Chi vuole negare tali armi all’Ucraina, dovrebbe essere consapevole di essere considerato un “voltagabbana”, se non un traditore, nell’Ue e nella Nato. Frasi come quella di volere una de-escalation o l’apertura di trattative sono una presa in giro, anche perché l’Italia fornisce all’Ucraina meno del 3% delle armi date dall’Occidente. I vantaggi che ne trarrebbe il nostro Paese sarebbero nulli. Il prezzo del gas o l’inflazione non muterebbero. Molto probabilmente avremmo difficoltà ad ottenere i fondi del Pnrr. Ai grandi investitori internazionali verrebbe passata voce dell’inaffidabilità dell’Italia. Non ce ne perdonerebbero una. Lo spread crescerebbe notevolmente.

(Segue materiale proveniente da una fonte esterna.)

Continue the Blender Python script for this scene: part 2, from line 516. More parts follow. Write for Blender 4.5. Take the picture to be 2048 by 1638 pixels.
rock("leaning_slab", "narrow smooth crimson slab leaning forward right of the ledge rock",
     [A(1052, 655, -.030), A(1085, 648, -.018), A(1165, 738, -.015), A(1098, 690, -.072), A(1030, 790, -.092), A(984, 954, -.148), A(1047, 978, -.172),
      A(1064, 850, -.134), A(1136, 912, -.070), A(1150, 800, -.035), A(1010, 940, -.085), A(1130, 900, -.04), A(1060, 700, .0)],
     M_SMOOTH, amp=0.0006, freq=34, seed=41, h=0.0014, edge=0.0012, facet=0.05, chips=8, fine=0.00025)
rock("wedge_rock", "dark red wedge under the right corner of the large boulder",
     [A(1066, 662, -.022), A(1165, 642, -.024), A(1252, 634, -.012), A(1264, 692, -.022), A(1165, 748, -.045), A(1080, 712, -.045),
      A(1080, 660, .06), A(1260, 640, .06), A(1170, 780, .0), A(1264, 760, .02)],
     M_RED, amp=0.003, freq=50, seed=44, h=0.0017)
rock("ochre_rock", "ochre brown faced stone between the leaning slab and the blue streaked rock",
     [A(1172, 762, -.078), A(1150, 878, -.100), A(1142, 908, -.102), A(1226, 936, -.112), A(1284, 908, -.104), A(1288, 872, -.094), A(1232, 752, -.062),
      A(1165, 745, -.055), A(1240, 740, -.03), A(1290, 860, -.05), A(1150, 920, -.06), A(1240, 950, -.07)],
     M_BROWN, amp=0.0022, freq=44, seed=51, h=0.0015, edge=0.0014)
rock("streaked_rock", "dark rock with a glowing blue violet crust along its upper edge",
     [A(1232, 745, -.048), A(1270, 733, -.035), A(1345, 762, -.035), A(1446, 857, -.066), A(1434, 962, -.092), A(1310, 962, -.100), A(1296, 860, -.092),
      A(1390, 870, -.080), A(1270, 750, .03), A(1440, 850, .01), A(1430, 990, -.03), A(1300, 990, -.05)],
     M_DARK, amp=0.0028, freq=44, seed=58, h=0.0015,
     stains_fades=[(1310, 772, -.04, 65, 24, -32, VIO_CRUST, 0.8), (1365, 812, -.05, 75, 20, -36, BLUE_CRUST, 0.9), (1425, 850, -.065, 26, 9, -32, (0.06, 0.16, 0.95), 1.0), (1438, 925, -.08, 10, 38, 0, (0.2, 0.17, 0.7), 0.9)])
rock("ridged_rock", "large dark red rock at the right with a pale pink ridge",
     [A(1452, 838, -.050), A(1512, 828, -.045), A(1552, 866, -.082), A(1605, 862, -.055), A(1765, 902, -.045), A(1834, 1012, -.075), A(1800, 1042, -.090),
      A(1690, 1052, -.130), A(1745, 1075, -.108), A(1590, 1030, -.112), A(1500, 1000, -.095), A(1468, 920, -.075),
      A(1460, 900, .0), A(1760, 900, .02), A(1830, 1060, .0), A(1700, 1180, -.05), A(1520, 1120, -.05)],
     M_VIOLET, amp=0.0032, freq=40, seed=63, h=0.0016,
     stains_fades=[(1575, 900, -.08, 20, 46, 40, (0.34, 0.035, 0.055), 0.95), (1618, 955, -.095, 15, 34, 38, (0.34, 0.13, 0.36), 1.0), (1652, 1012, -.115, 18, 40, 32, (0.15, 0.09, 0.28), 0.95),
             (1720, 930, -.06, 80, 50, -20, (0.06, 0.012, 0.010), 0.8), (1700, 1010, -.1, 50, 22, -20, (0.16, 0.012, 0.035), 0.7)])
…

E tutto questo per che cosa? Per raccogliere un po’ di voti per partiti politici in declino? O per l’“ego” di qualche politico da strapazzo? Spero che i proponenti dello stop alla cessione di nuove armi all’Ucraina siano consapevoli dei limiti di quanto può fare l’Italia e delle ritorsioni – quanto meno dell’emarginazione da ogni decisione importante – che ci colpirebbero in caso di rottura della solidarietà con i nostri alleati. Se ne fossero convinti potremmo proporli per qualche marginale incarico universitario!
In conclusione, una lettura attenta dei saggi sul sistema di valori e sui miti che determinano il comportamento di Mosca è essenziale per un giudizio pragmatico sulle cause e sui probabili sviluppi del conflitto in Ucraina. È stato un peccato che con le “geremie” sui bambini uccisi dalle forze russe, Dugin si sia (a parer mio giustamente) “incavolato” abbandonando una trasmissione televisiva in cui avrebbe potuto spiegare i fondamenti del pensiero e dei miti russi dell’aggressione russa all’Ucraina, da lui auspicata sin dal 2005.
In caso contrario, si continuerà ad auspicare la pace (senza precisare in che cosa debba consistere per soddisfare entrambi i contendenti), tutt’al più cercando di persuadere i riottosi “rompiballe” ucraini a cedere qualche provincia. Non lo faranno, a costo di passare a una guerra di guerriglia che infurierà per anni sull’intera Ucraina, distruggendola del tutto. Lo hanno fatto dal 1945 al 1950, contro la vittoriosa Armata Rossa. Lo faranno anche ora.